BIST 10.209
DOLAR 32,41
EURO 34,81
ALTIN 2.399,82
HABER /  GÜNCEL  /  YEREL

Abant tahrip ediliyor iddiası!

Doğa mucizesi Bolu Abant'taki çalışmalara yönelik tepkiler dinmiyor. Çevreciler yapılan çalışmaların ileri boyutta tahribata neden olduğunu savunuyor

Abone ol

Abant İzzet Baysal Üniversitesi (AİBÜ) Öğretim Üyesi Prof. Dr. Okan Külköylüoğlu, ''Abant'ta yapılan çalışmalar ileri boyutta tahribata neden oluyor'' dedi.

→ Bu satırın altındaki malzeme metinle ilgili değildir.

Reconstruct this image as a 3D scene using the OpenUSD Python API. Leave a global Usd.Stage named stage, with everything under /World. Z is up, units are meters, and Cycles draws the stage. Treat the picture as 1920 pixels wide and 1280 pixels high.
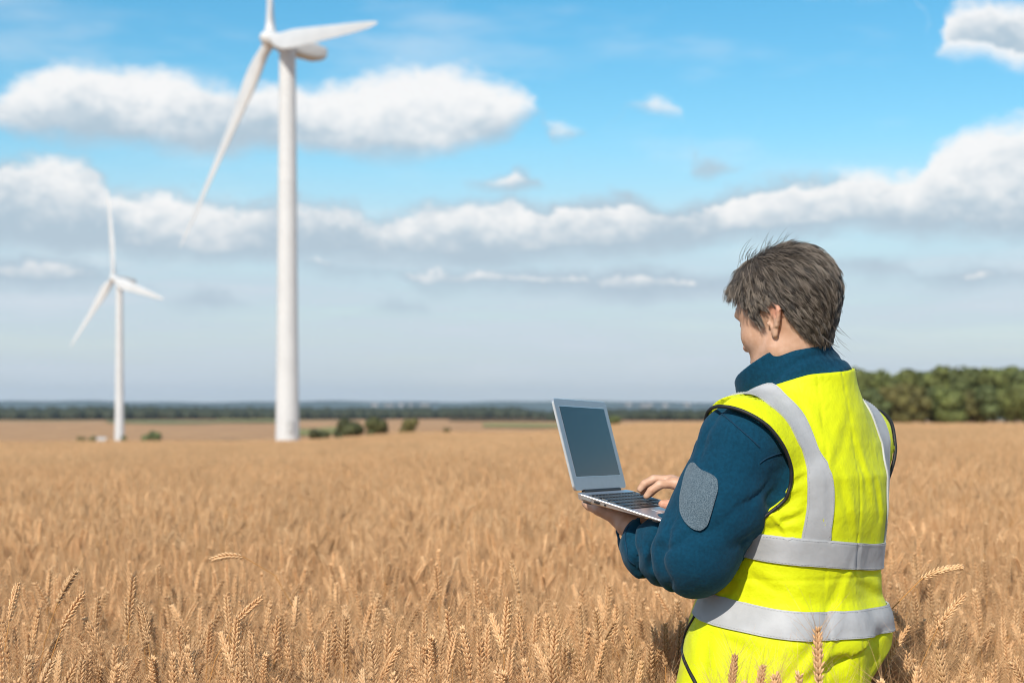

Bolu İl Özel İdaresince ''Abant Master Planı'' kapsamında Abant Tabiat Parkı'nda ve gölün çevresinde yürütülen, ''yolun yükseltilmesi, genişletilmesi, gölün su seviyesinin yükseltilmesi ve 'Yavru Abant Gölü' oluşturulması'' çalışmaları, çevrecilerin tepkisine neden oluyor. Çevreciler, yapılan çalışmaların Abant'ın doğal yapısını bozduğunu iddia ederek, çalışmaların durdurulmasını istiyor.

Çalışmalar kapsamında, Abant Tabiat Parkı'nda ''kolektör hattının döşenmesi, piknik alanları, bisiklet, çekçek ve yürüyüş yollarının yapılması, elektrik hattının yer altına alınması'' planlanıyor.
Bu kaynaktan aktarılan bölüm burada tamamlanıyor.